O constitucionalista Adib Abdouni explica que não existe no Código de Processo Penal qualquer autorização legal para a expedição e cumprimento de mandado de busca e apreensão coletivo genérico. “Para se obter um mandado de busca e apreensão é obrigatório levar ao conhecimento prévio do magistrado a indicação precisa da casa em que será realizada a diligência e o nome do respectivo proprietário ou morador.”

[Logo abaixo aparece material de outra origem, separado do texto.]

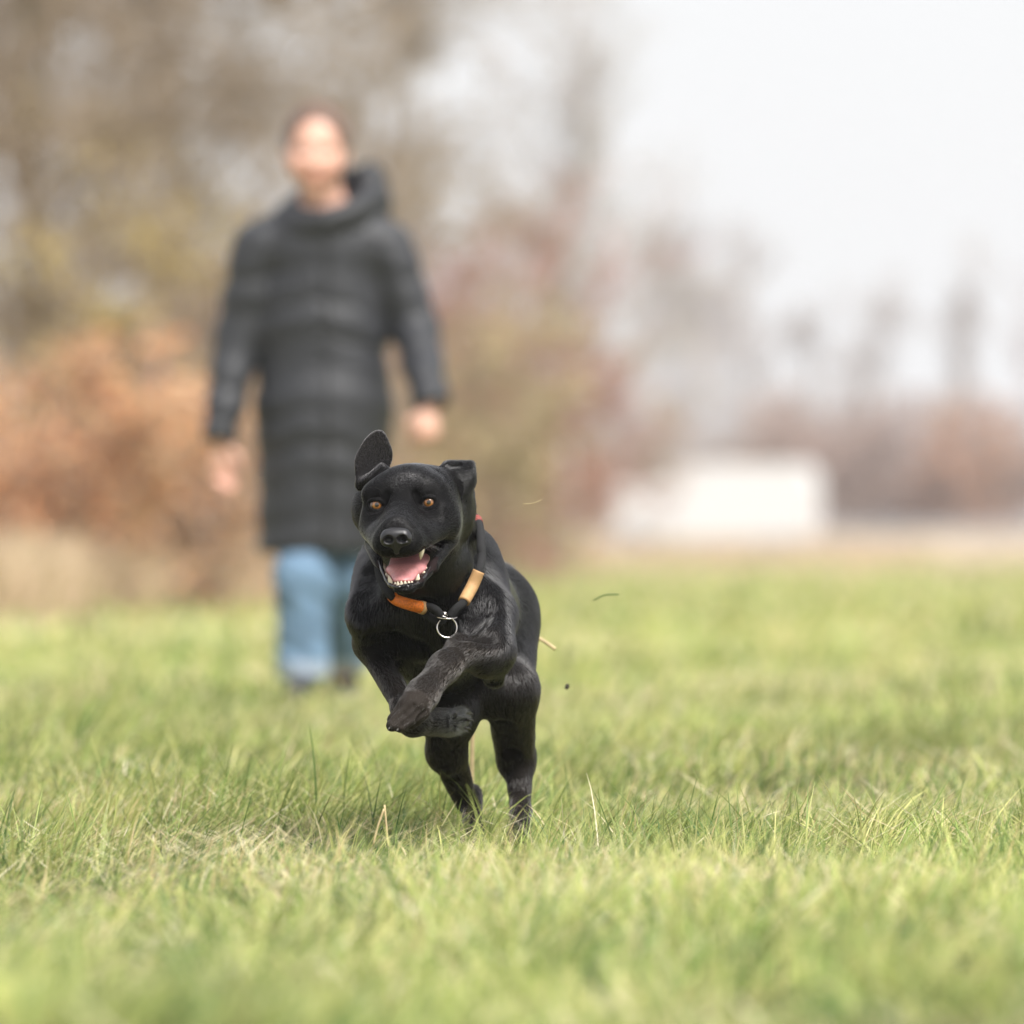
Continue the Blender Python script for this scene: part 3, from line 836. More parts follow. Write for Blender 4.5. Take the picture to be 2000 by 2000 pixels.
for s in (-1, 1):
    E = Body(); E.ell(Q(FX + 22 * s, FY - 1, -.058), (.0115,) * 3)
    l2, h2 = E.bounds(.004); v, f = E.mesh(tuple(axis(l2[i], h2[i], .002) for i in range(3)), smooth=1)
    me = mesh_np('eye', v, f)
    dd = np.linalg.norm((v - Q(FX + 22 * s, FY - 1, -.058))[:, [0, 2]], axis=1)
    set_col(me, np.where(((dd < .0055) & (v[:, 1] < PD - .058))[:, None], (.05, .03, .018), (.6, .57, .54)))
    link('eye', me, mat('eyeball', attr='col', rough=.15), person)
    b = spline([Q(FX + 10 * s, FY - 12, -.082), Q(FX + 22 * s, FY - 17, -.080), Q(FX + 36 * s, FY - 11, -.066)], 10)
    v, f = tube(b, .0038, 6); link('eyebrow', mesh_np('eyebrow', v, f), m_hair, person)
v, f = tube(spline([Q(FX + x, FY + y, d_ + .001) for (x, y), d_ in zip([(-19, 40), (-9, 44), (0, 45.5), (9, 44), (19, 40)], _lowd)], 14), .0055, 8)
link('teeth', mesh_np('teeth', v, f), mat('teeth_white', (.7, .67, .6), rough=.3), person)
HB = Body()
HB.ell(Q(FX + 5, FY - 22, .035), (.100, .103, .117), k=.01)
HB.ell(Q(FX + 10, FY + 14, .105), (.045, .05, .055), k=.03)
HB.ell(Q(FX, FY + 14, -.10), (.078, .13, .120), k=.015, sub=True)
l2, h2 = HB.bounds(.01); v, f = HB.mesh(tuple(axis(l2[i], h2[i], .005) for i in range(3)), smooth=1)
link('hair', mesh_np('hair', v, f), m_hair, person)

# coat
K = Body()
sq = (YA, 1.45)
K.cap(Q(631, 500, .07), Q(628, 640, .07), .178, .182, k=.05, sq=sq)
K.cap(Q(628, 640, .07), Q(633, 800, .07), .182, .190, k=.05, sq=sq)
K.cap(Q(633, 800, .07), Q(622, 1075, .06), .194, .176, k=.05, sq=(YA, 1.25))
K.cap(Q(528, 468, .06), Q(735, 468, .06), .066, .066, k=.06)
K.cap(Q(700, 950, .10), Q(688, 1085, .14), .085, .070, k=.03)
for arm, r3 in ((armL, .046), (armR, .050)):
    K.cap(arm[0], arm[1], .079, .069, k=.03); K.cap(arm[1], arm[2] + np.array([0, 0, .01]), .069, r3 + .004, k=.02)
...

Abdouni diz ainda não haver “excepcionalidade que exija a adoção dessa medida genérica e não individualizada, admissível no estado de defesa ou de sítio — quando garantias constitucionalmente tuteladas são flexibilizadas, como o princípio da dignidade humana, o direito à intimidade e imagem, a inviolabilidade de domicílio e a presunção de inocência, conforme estabelece o artigo 5º da Constituição Federal. Portanto, a referida ação resultará em prova ilícita, face à sua patente nulidade”.

Fabrício de Oliveira Campos, também criminalista, diz que o Código de Processo Penal é claro quando especifica os requisitos do mandado de busca e apreensão, que deve conter, tanto quanto possível a especificação do endereço e do morador, além de indicar o objetivo da busca e seus limites. "Ao que parece, por se tratar de uma comunidade sob ocupação policial, as regras processuais e os direitos individuais ficam em segundo plano."

Campos ressalta que, apesar de ilegal, a repercussão do caso pode fazer com o que essa prática torne-se jurisprudência e seja legalizada. "É que o olhar sobre direitos e garantias que se faz hoje, em 2016, não pode contar com segurança jurídica. Pode ser que o advogado, crente na prevalência de limites no processo criminal, esteja vendo direitos que se tornarão (ou já se tornaram) apenas miragens”, diz.

Processo 0397891-81.2016.8.19.0001 (em segredo de Justiça)

*Notícia alterada às 19h44 de 22 de novembro de 2016 para inclusão de informações.